» TASK MATERIAL
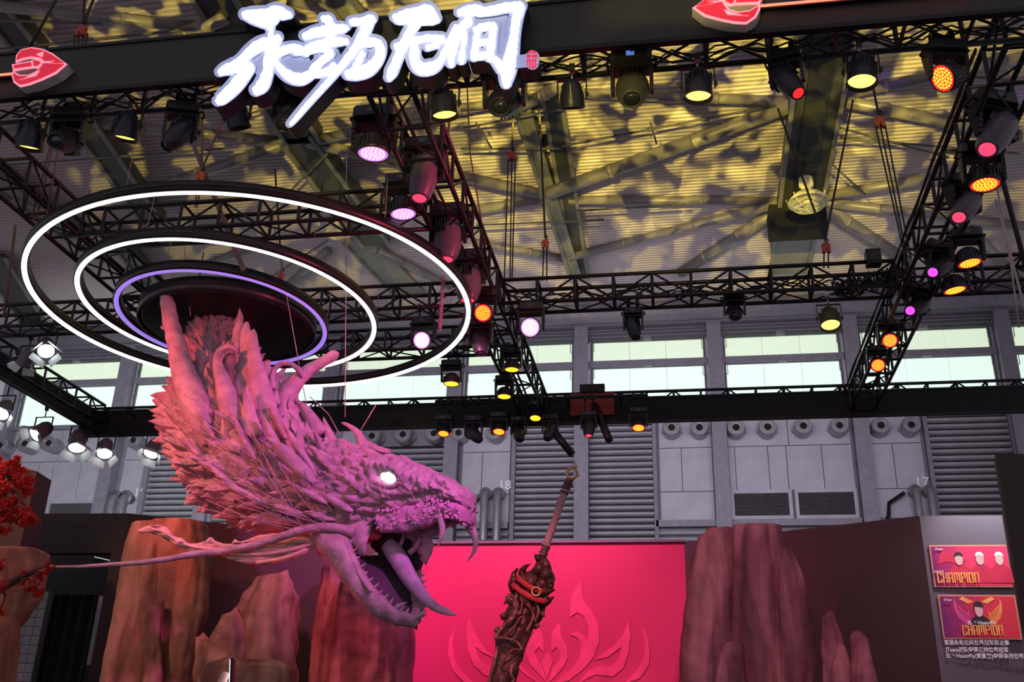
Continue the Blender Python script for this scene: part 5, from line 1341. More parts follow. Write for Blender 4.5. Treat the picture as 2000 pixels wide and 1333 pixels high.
for j, (x, y, dx, dy) in enumerate([(996, 1175, -10, -6), (984, 1205, -9, -3), (972, 1232, -8, 3), (1056, 1200, 9, 6), (1046, 1222, 9, 5), (1000, 1166, -14, 2), (1060, 1178, 9, -2)]):
    MB().tube([S(x, y, -.03), S(x + dx * .5, y + dy * .5 - 2, -.05), S(x + dx, y + dy, -.05)], [.03, .018, .001], 8).build('thorn', M['sw_ridge'], sw)
for a, b, n_ in (((1000, 1142), (1066, 1176), 0), ((1010, 1128), (1062, 1156), 1)):
    st = MB(); pts = [S(a[0] + (b[0] - a[0]) * t, a[1] + (b[1] - a[1]) * t + 6 * math.sin(PI * t), -.14 - .03 * math.sin(PI * t)) for t in [i / 10 for i in range(11)]]
    st.tube(pts, .021, 8, flat=.35, up=(0, 0, 1)); st.build('strap', M['sw_strap'], sw)
c = S(1047, 1156, -.19); rb_ = MB().tube([c + V(math.cos(t) * .030, 0, math.sin(t) * .030) for t in [2 * PI * i / 16 for i in range(17)]], .007, 8); rb_.build('buckle_ring', M['sw_gold'], sw)

# ================================================================== RAISED HAND WITH PHONE
YH = 2.5
O = aty(452, 1318, YH)
ph = empty('smartphone', O, 'smartphone held up at the bottom edge, seen edge-on and glowing', 'phone')
rm = Matrix.Rotation(math.radians(-72), 4, 'Z') @ Matrix.Rotation(math.radians(6), 4, 'X')
MB().box((-.035, 0, -.10), (.035, .007, .036), mat=rm).build('phone_body', M['black'], ph)
MB().box((-.033, -.002, -.097), (.033, 0, .033), mat=rm).build('phone_screen', mat('phone_screen', (.9, .9, .95), .3, emit=(.9, .92, 1.0), es=1.5), ph)
M['hand'] = mat('hand_skin', (.72, .38, .33), .5)
def skin_chain(bm, pts, rs):
    b = MB(); b.tube(pts, rs, 10); return b
hb = MB()
def chain(pts, rs):
    pp_ = path([tuple(p) + (r,) for p, r in zip(pts, rs)], 4)
    P_ = [V(*p[:3]) for p in pp_]; R_ = [max(.0005, p[3]) for p in pp_]
    hb.tube(P_, R_, 10)
chain([(-.02, .01, -.42), (-.015, .01, -.22), (-.008, .008, -.15), (-.004, .008, -.10), (0, .006, -.07)], [.040, .030, .026, .034, .028])
for i, (y, z, L) in enumerate(((.030, -.055, .060), (.012, -.068, .064), (-.004, -.080, .058), (-.018, -.092, .048))):
    chain([(.0, .02, -.105 - .006 * i), (.016, y, z - .008), (.018, y - .010, z), (.010, -.012, z + .004), (-.008, -.018, z + .002)], [.011, .0095, .009, .008, .0055])
chain([(-.010, .006, -.105), (-.022, -.006, -.075), (-.020, -.012, -.035), (-.012, -.010, -.004), (-.010, -.010, .004)], [.014, .013, .0115, .0105, .0085])
hd_ = hb.mesh('person'); ho = link('person', hd_, M['hand']); ho.location = O
ho.scale = (1, 1, 1)
tag(ho, 'raised hand and forearm holding a phone at the bottom edge of the photo', 'person')
sd = ho.modifiers.new('remesh', 'REMESH'); sd.mode = 'VOXEL'; sd.voxel_size = .0022; sd.use_smooth_shade = True

# ================================================================== THE SCULPTURE
YD = 8.0
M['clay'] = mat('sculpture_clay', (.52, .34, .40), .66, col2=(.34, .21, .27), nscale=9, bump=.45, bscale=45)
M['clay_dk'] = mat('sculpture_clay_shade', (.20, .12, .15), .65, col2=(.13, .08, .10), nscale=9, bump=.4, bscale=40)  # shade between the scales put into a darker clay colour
M['gum'] = mat('gum_pink', (.72, .34, .55), .45, col2=(.50, .20, .40), nscale=18, bump=.4, bscale=60)
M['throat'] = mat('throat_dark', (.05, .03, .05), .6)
M['tooth'] = mat('tooth_grey_pink', (.52, .38, .42), .35, col2=(.40, .28, .34))
M['tongue'] = mat('tongue_violet', (.50, .34, .50), .35, col2=(.38, .24, .40), nscale=12)
M['eye'] = mat('eye_glow', (1, 1, 1), .3, emit=(.95, 1.0, .97), es=3.0)
M['frond'] = mat('frond_coral', (.82, .50, .40), .6, col2=(.66, .38, .34), nscale=10, bump=.4, bscale=35)
M['frill'] = mat('frill_red_lit', (.80, .08, .07), .5, col2=(.45, .04, .05), nscale=25, bump=.4)  # red light falling on the frill is part of this colour
DO = aty(430, 640, 8.6)
dr = empty('dragon_sculpture', DO, 'huge violet and coral horned serpent head hanging from the black disc', 'sculpture')
KP = .0042
def D(px, py, dy=0.0): return aty(px, py, YD + dy) - DO
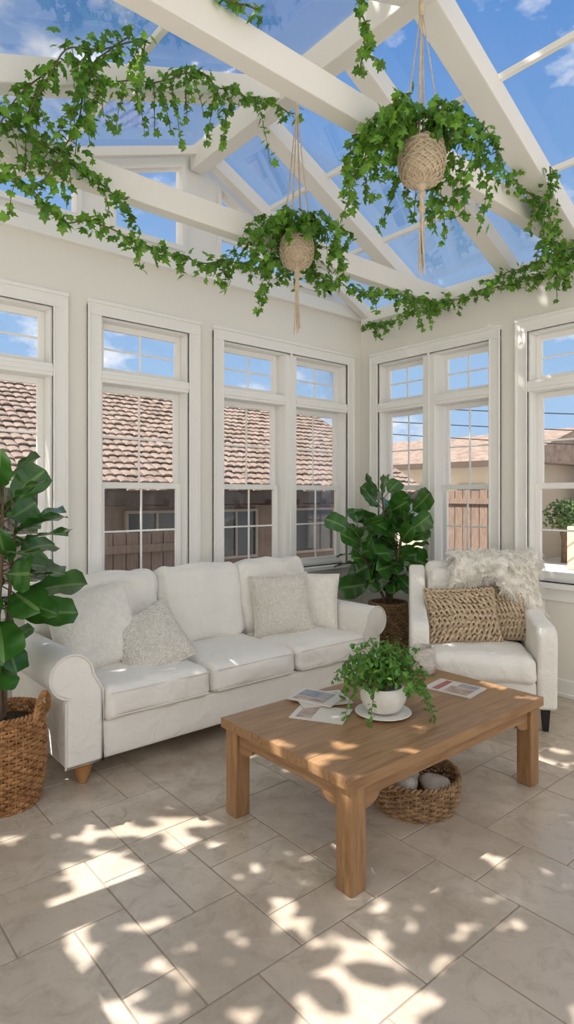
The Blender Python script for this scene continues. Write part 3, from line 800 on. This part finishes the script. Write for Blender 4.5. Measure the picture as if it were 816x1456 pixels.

» THE TASK
Without the pictures, restate each entry exactly.

» ANSWER TO THE PROBLEM
Continue the Blender Python script for this scene: part 5, from line 1341. More parts follow. Write for Blender 4.5. Treat the picture as 2000 pixels wide and 1333 pixels high.
for j, (x, y, dx, dy) in enumerate([(996, 1175, -10, -6), (984, 1205, -9, -3), (972, 1232, -8, 3), (1056, 1200, 9, 6), (1046, 1222, 9, 5), (1000, 1166, -14, 2), (1060, 1178, 9, -2)]):
    MB().tube([S(x, y, -.03), S(x + dx * .5, y + dy * .5 - 2, -.05), S(x + dx, y + dy, -.05)], [.03, .018, .001], 8).build('thorn', M['sw_ridge'], sw)
for a, b, n_ in (((1000, 1142), (1066, 1176), 0), ((1010, 1128), (1062, 1156), 1)):
    st = MB(); pts = [S(a[0] + (b[0] - a[0]) * t, a[1] + (b[1] - a[1]) * t + 6 * math.sin(PI * t), -.14 - .03 * math.sin(PI * t)) for t in [i / 10 for i in range(11)]]
    st.tube(pts, .021, 8, flat=.35, up=(0, 0, 1)); st.build('strap', M['sw_strap'], sw)
c = S(1047, 1156, -.19); rb_ = MB().tube([c + V(math.cos(t) * .030, 0, math.sin(t) * .030) for t in [2 * PI * i / 16 for i in range(17)]], .007, 8); rb_.build('buckle_ring', M['sw_gold'], sw)

# ================================================================== RAISED HAND WITH PHONE
YH = 2.5
O = aty(452, 1318, YH)
ph = empty('smartphone', O, 'smartphone held up at the bottom edge, seen edge-on and glowing', 'phone')
rm = Matrix.Rotation(math.radians(-72), 4, 'Z') @ Matrix.Rotation(math.radians(6), 4, 'X')
MB().box((-.035, 0, -.10), (.035, .007, .036), mat=rm).build('phone_body', M['black'], ph)
MB().box((-.033, -.002, -.097), (.033, 0, .033), mat=rm).build('phone_screen', mat('phone_screen', (.9, .9, .95), .3, emit=(.9, .92, 1.0), es=1.5), ph)
M['hand'] = mat('hand_skin', (.72, .38, .33), .5)
def skin_chain(bm, pts, rs):
    b = MB(); b.tube(pts, rs, 10); return b
hb = MB()
def chain(pts, rs):
    pp_ = path([tuple(p) + (r,) for p, r in zip(pts, rs)], 4)
    P_ = [V(*p[:3]) for p in pp_]; R_ = [max(.0005, p[3]) for p in pp_]
    hb.tube(P_, R_, 10)
chain([(-.02, .01, -.42), (-.015, .01, -.22), (-.008, .008, -.15), (-.004, .008, -.10), (0, .006, -.07)], [.040, .030, .026, .034, .028])
for i, (y, z, L) in enumerate(((.030, -.055, .060), (.012, -.068, .064), (-.004, -.080, .058), (-.018, -.092, .048))):
    chain([(.0, .02, -.105 - .006 * i), (.016, y, z - .008), (.018, y - .010, z), (.010, -.012, z + .004), (-.008, -.018, z + .002)], [.011, .0095, .009, .008, .0055])
chain([(-.010, .006, -.105), (-.022, -.006, -.075), (-.020, -.012, -.035), (-.012, -.010, -.004), (-.010, -.010, .004)], [.014, .013, .0115, .0105, .0085])
hd_ = hb.mesh('person'); ho = link('person', hd_, M['hand']); ho.location = O
ho.scale = (1, 1, 1)
tag(ho, 'raised hand and forearm holding a phone at the bottom edge of the photo', 'person')
sd = ho.modifiers.new('remesh', 'REMESH'); sd.mode = 'VOXEL'; sd.voxel_size = .0022; sd.use_smooth_shade = True

# ================================================================== THE SCULPTURE
YD = 8.0
M['clay'] = mat('sculpture_clay', (.52, .34, .40), .66, col2=(.34, .21, .27), nscale=9, bump=.45, bscale=45)
M['clay_dk'] = mat('sculpture_clay_shade', (.20, .12, .15), .65, col2=(.13, .08, .10), nscale=9, bump=.4, bscale=40)  # shade between the scales put into a darker clay colour
M['gum'] = mat('gum_pink', (.72, .34, .55), .45, col2=(.50, .20, .40), nscale=18, bump=.4, bscale=60)
M['throat'] = mat('throat_dark', (.05, .03, .05), .6)
M['tooth'] = mat('tooth_grey_pink', (.52, .38, .42), .35, col2=(.40, .28, .34))
M['tongue'] = mat('tongue_violet', (.50, .34, .50), .35, col2=(.38, .24, .40), nscale=12)
M['eye'] = mat('eye_glow', (1, 1, 1), .3, emit=(.95, 1.0, .97), es=3.0)
M['frond'] = mat('frond_coral', (.82, .50, .40), .6, col2=(.66, .38, .34), nscale=10, bump=.4, bscale=35)
M['frill'] = mat('frill_red_lit', (.80, .08, .07), .5, col2=(.45, .04, .05), nscale=25, bump=.4)  # red light falling on the frill is part of this colour
DO = aty(430, 640, 8.6)
dr = empty('dragon_sculpture', DO, 'huge violet and coral horned serpent head hanging from the black disc', 'sculpture')
KP = .0042
def D(px, py, dy=0.0): return aty(px, py, YD + dy) - DO
The Blender Python script for this scene continues. Write part 3, from line 800 on. This part finishes the script. Write for Blender 4.5. Measure the picture as if it were 816x1456 pixels.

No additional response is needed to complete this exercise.